Is the Forward Price of a bond subject to the Pull to Par?

Question

From my understanding:

FwdPx= SpotPx - Accruals + Financing

Assume that the yield curve is flat/or that the bond yield stays the same the next day, i.e. that the market is unchanged and that the only force the bond is subject to is the Pull to Par.

Then if it is trading above 100 its price the next day will by slightly lower and the opposite if it is trading below 100. Therefore we in T+1 you actually have a change in price (call it “dP”)

My assumption is that the initial FwdPx (I.e. the FwdPx with the same starting date and end date of the previous day, not shifted by one day), will also have to move by dP + (1day Accrual - 1day Financing), due to the changes in both the spot price and the fact that the “carry” component is one day less. Is this correct?

The original question is to understand what would happen to a Basis position (long CTD, short Future), from T to T+1 if nothing at all happens, or in other words if only the deterministic components of the bond make their effect on the bond, assuming that there is a net basis equal to zero.

Answer 1

No the forward price of a bond on a fixed date does not pull to par. If the forward yield stays the same, so does the forward price.
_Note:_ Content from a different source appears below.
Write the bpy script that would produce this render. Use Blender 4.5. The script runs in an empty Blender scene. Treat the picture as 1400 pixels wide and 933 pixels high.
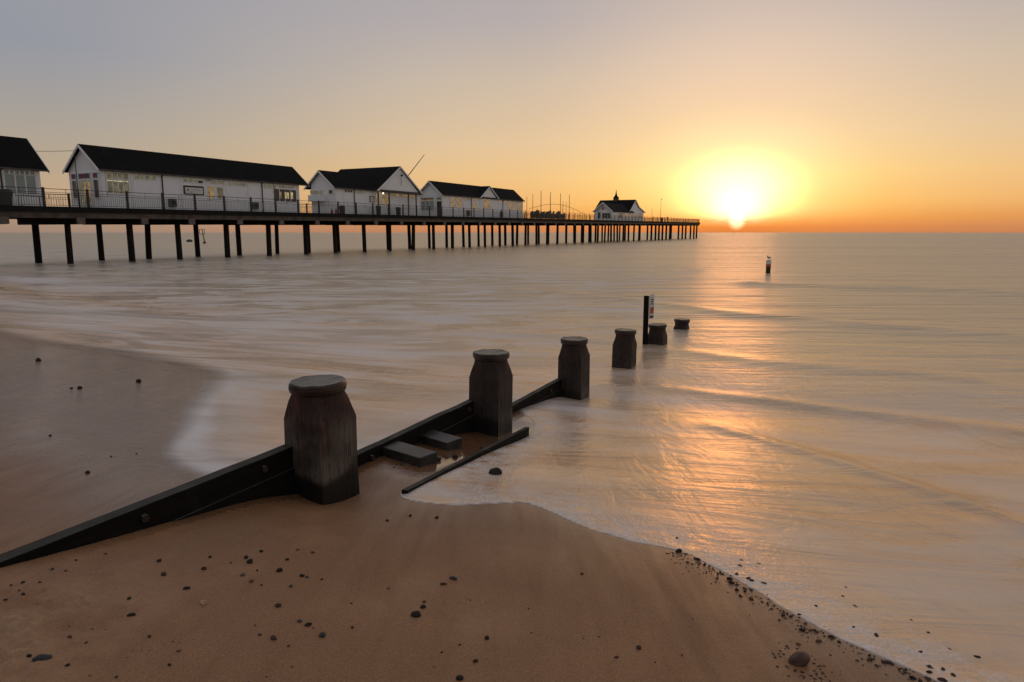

In a scenario where yields don’t move , it is the spot price that gradually moves toward the forward price. Does it answer your question ?

Edit to address some comments: Consider the following example : a completely flat yield curve, all yields are 5%. A 5 year zero coupon bond has a spot price of $ 100/1.05^5 $. The forward price of this bond one year from now is $ 100/1.05^4 $. Now allow one day to pass. Assuming all yields are still at 5%, the spot price of the bond will increase slightly through the P2P to $ 100/1.05^{4+364/365} $. The forward price to the same exact date as before doesn’t change , but the forward price for the date which is one year from the new spot date increases to $ 100/1.05^{3+364/365} $.